Sur le plan de la vision politique, beaucoup s’accordent à dire que Sankara était en avance sur ses camarades. C’est pour cela qu’il était tatillon sur certains aspects de la culture. Une anecdote racontée par Denis Bétio Nébié de l’Institut des Peuples Noir (IPN) une des œuvres culturelles de Sankara : pendant qu’il travaillait à l’Institut National de l’Alphabétisation et de Formation des Adultes (INAFA) le Président du CNR a demandé de traduire le Ditanyè, l’hymne national, dans les langues nationales. A l’époque, les responsables à qui on avait confié ce travail croyait que c’était un moyen de les faire partir de leur poste. Puisque le délai imparti était court. On a mobilisé toutes les ressources humaines en la matière et en l’espace de trois semaines, l’hymne national a été traduit en 12 langues. Pourtant beaucoup se demandaient comment traduire la férule humiliante en mooré. Ce qui a entravé l’existence de la Révolution, pour certains acteurs, c’est la non assimilation du capital culturel par les révolutionnaires du 4 Août.

Sankara semblait être le seul à s’intéresser à cet aspect des choses, les autres n’étaient que des “situationnistes”. Alors que Lénine avait bien prévenu : “Vous commettez une erreur si vous concluez qu’on peut devenir communiste sans avoir assimilé ce que les connaissances humaines ont accumulé. Il serait erroné de penser qu’il suffit d’assimiler les mots d’ordres communistes et les conclusions de la science communiste sans assimiler la somme de connaissances dont le communisme est lui-même la conséquence.” Lénine continue : “La culture prolétarienne ne surgit pas toute faite d’on ne sait d’où, elle n’est pas une invention d’hommes qui se qualifient de spécialistes en la matière.

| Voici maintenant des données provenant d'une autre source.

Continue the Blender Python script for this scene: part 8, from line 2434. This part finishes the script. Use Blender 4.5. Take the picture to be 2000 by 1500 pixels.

Pure absurdité. La culture prolétarienne doit apparaître comme le développement naturel de la somme des connaissances élaborées de l’humanité“. La Révolution d’Août qui était composée essentiellement de marxistes n’a pas intégré cette réflexion. Ces acteurs se sont fatalement empêtrés dans des querelles d’étudiants, derrière lesquelles étaient à peine masquées des ambitions personnelles.